Samukar, from Liberia, loves his science lessons, but the thing he likes most about school is Mary’s Meals.

Gerry Naughton
Gerry Naughton
Communications officer, Liberia

Samukar’s mum is so poor that she struggled to feed all seven of her children. Samukar and his older brother, Cash, moved in with their elderly grandmother to help lessen the load.  
 
Although life at his gran’s house is a little better for 13-year-old Samukar, there are still many challenges.  
 
“There are plenty in the house,” he explains. “My uncle, his wife, his son, my big brother.” 
 
Like many families in Liberia, they have a small piece of farmland where they grow cassava to eat – but there are many mouths to feed and is rarely enough food to go around.  
 
Luckily, Samukar knows he can rely on Mary’s Meals to provide a nutritious meal every school day. Without it, he might not manage to keep on top of his studies.  
 
“Mary’s Meals tastes sweet,” he says. “When I finish it, I’ve got more strength to read my notes.” 


 
Samukar gets up early each morning to sweep the house, make a fire and put water on to boil before getting washed and dressed. Then he sets off for school, usually on an empty stomach.  
 
“There is no breakfast so I’m hungry when I come to school,” he says. “Sometimes, if I am hungry, I cannot take notes, but it is different when there is a meal.
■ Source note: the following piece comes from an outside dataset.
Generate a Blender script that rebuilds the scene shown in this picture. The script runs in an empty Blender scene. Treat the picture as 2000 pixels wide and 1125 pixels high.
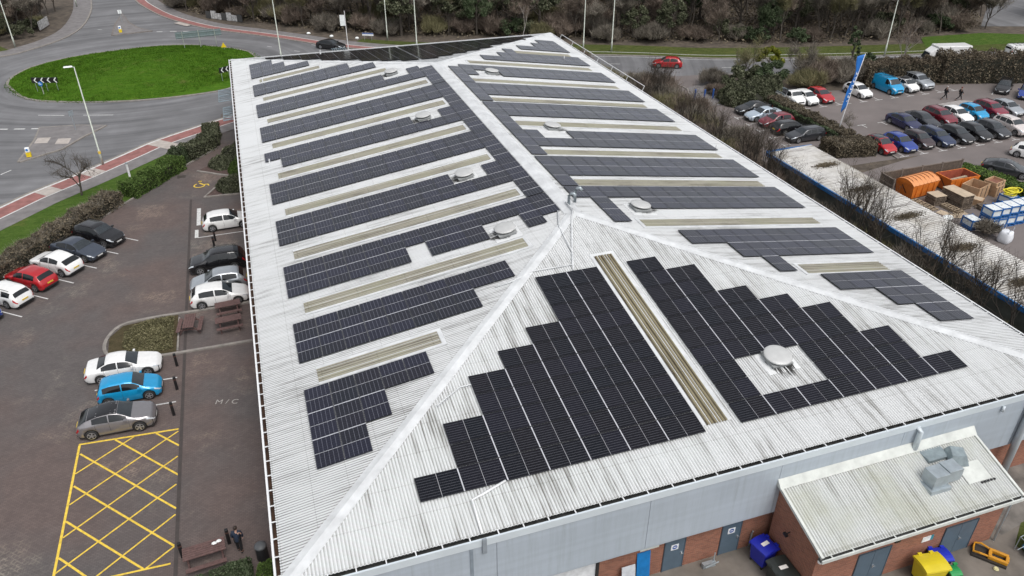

And sometimes when I go home, some can still be in my stomach when I go on the farm. If Mary’s Meals decided to go, I would feel bad, because it’s helping me so much.”  
 
In Liberia, a staggering 62% of primary school aged children do not go to school, one of the highest figures in the world. But Samukar enjoys his lessons and understands the importance of education. 
 
“Some of my friends in the village are not going to school and it’s not a good idea,” he says. “My message for my friends not going to school would be to tell them to come back, because education is good. It can give you knowledge and make you smart.” 
 
For Samukar and his classmates, there is also the added incentive of Mary’s Meals. The nutritious food fills his empty belly, helping him to stay alert during lessons, take care over his homework and have energy left over to play. 
 
“I can pass my tests because the food helps me,” he says. “It gives me strength. Science is one of the subjects I like. When I get big I want to become a scientist. I love the scientist’s job.” 
 
After school, Samukar helps out on his gran’s farm and does his homework before heading off to play football with his friend Lawrence.  
 
“I play number 7 because I am fast,” he says. “My favourite team is Chelsea.”  
 
Samukar is just one of more than 126,000 vulnerable children across Liberia currently receiving Mary’s Meals at school.